Bir teknik adam düşünün. Tanınmış, ünlü bir spor adamı. Takımın kaderine hükmeden seçici.

Maça iddialı girmek, kazanmak istiyor haliyle. Rakibini küçümsemekle kaybedeceği çok şeyin olabileceğini tahmin ettiğinden, pano üzerinde futbolcularına taktik veriyor.

“Defansa çekilmek yok, kaleyi gördüğünüzde, uzaktan da olsa şut çekin. Yağmuru ve rüzgârı hesaba katarak oyun oynayın. Fazla çalıma gitmeyin. Rakibi oyundan düşürün, hata yapmaya zorlayın, galip gelmek için sadece göbekten değil, kanatları da iyi kullanın. Hadi göreyim sizi. Kesin galibiyet istiyorum!”

Atak oynayan, kanatları çok iyi kullanan, takım oyunun benimseyen, kendine değil, takımı için oynayan takımlar her zaman galip gelmiştir.

Ben ve biz ruhu, her platformda kendini gösterir, göstermiştir.

*

1 Kasım seçimlerinden sonra, Ankara şunu söyleyebilir, isteyebilir.“Arkadaşlar, dengeleri korumamız lazım. Kahramanmaraş bizim için önemli. Bakın Mahir bey bizim içinde, sizin için de marka, artı değer. O zaten gurup başkanvekilimiz,  vekiliniz. Metin beyi de MKYK üyesi yaptık, ama Maraş’ta iki Ahmet var, biri Av. Ahmet Özdemir, diğeri de hâlihazırda,  vekaleten de olsa il başkanlığını yürüten av. Ahmet Güngör. Bir de Ö.O. B. Debgici var ki, onu düşünmüyoruz. Bizim için denge unsuru önemli”

Bu söylemlerin, bu düşüncelerin içinde başka tavırlar, yer ayırtmalar, koltuk ayarlamalar, ya da birilerinin üzerini çizmeler olabilir. Siyasetin nüvesinde var bu, ruhunda kayıtlı.

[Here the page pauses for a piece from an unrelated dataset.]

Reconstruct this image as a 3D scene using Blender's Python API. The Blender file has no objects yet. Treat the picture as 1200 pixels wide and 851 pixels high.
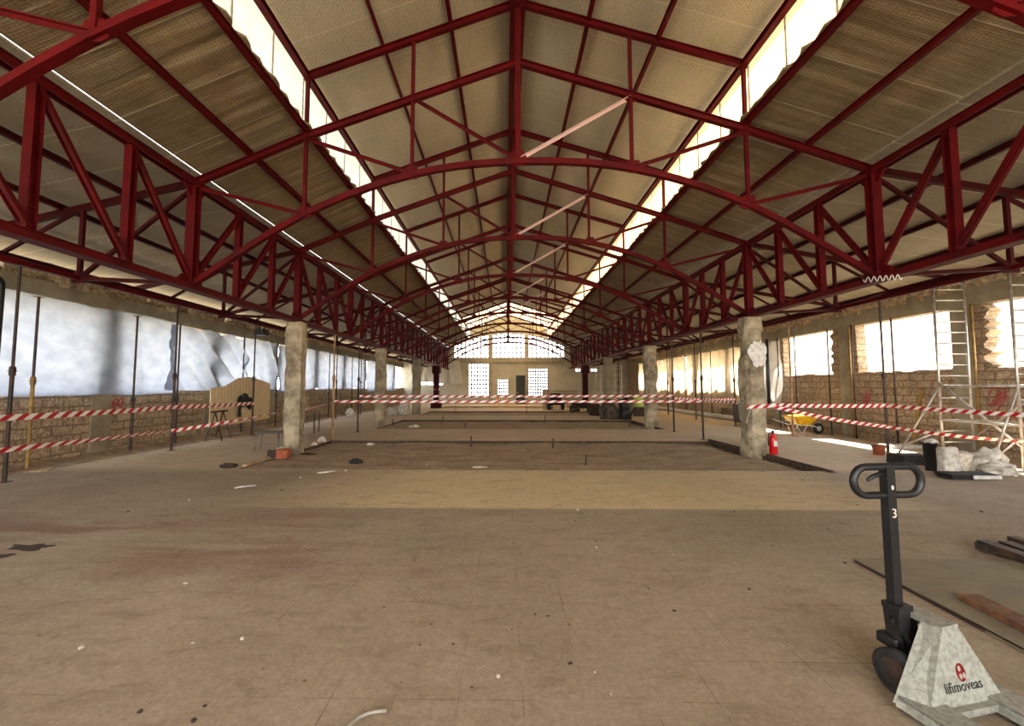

O bakımdan, söylenenlerin, dil ucuyla sağda solda dillendirmelerin hiçbir kıymeti harbiyesi yok.

Ne zaman ki atama yapılır, ne zaman ki genel kurula gidilir, delegeler tercihini yapar, o vakit o isim kayıt altına alınmış demektir.

Yalnız şunu gördüm, bunu bilirim, Fatih Erkoç’un Ankara nezdindeki ağırlığı müthiş. Etkili olduğunu her fırsatta göstermişti, sanıyorum Cuma günü adayların belirlenmesinde de bu güç kendini gösterecek, belki de Uğur Dilipak ve Nursel Reyhanlıoğlu bir kere daha aday gösterilecektir.

Gösterilmeyebilirler de… Çünkü kabul görmedi, tabanda tutmadılar.

İlker Çitil derseniz, biraz da sayın Nevzat Pakdil’e bağlı, onun ismi ve gücü ile orantılı, bağlantılı. Şu da var, Afşin’den bir aday gösterilmez ise, AK Parti bu ve gelecek dönemde Afşin’i kaybedebilir.

Bu isim dışında alternatif olarak, belki de ilk şık olarak Hamit Bülent Eken ya da Koray Kıraç, listede olursa kimse hayret etmesin, şaşırmasın! Siyasette 1 saat çok erken…

Benden hatırlatması…

*

Tüm müsabakalar, tüm savaşlar taktiklerle kazanılıyor. Baldır kültür giderseniz düşmanın üzerine, rakibinize yüklenirseniz bilinçsizce, onsekiz dışından atılan gol, taktik maktik dinlemez valla, sahadan boynu bükük ayrılırsınız.

Son söz olarak şunu söyleyebilirim, 1 Kasım genel seçimlerinden sonra çok kişi masaya yatırılacak ve by-pass edilecek.

Kimileri siyasetin derinliğine gömülürken, birileri de zirveye tırmanacak!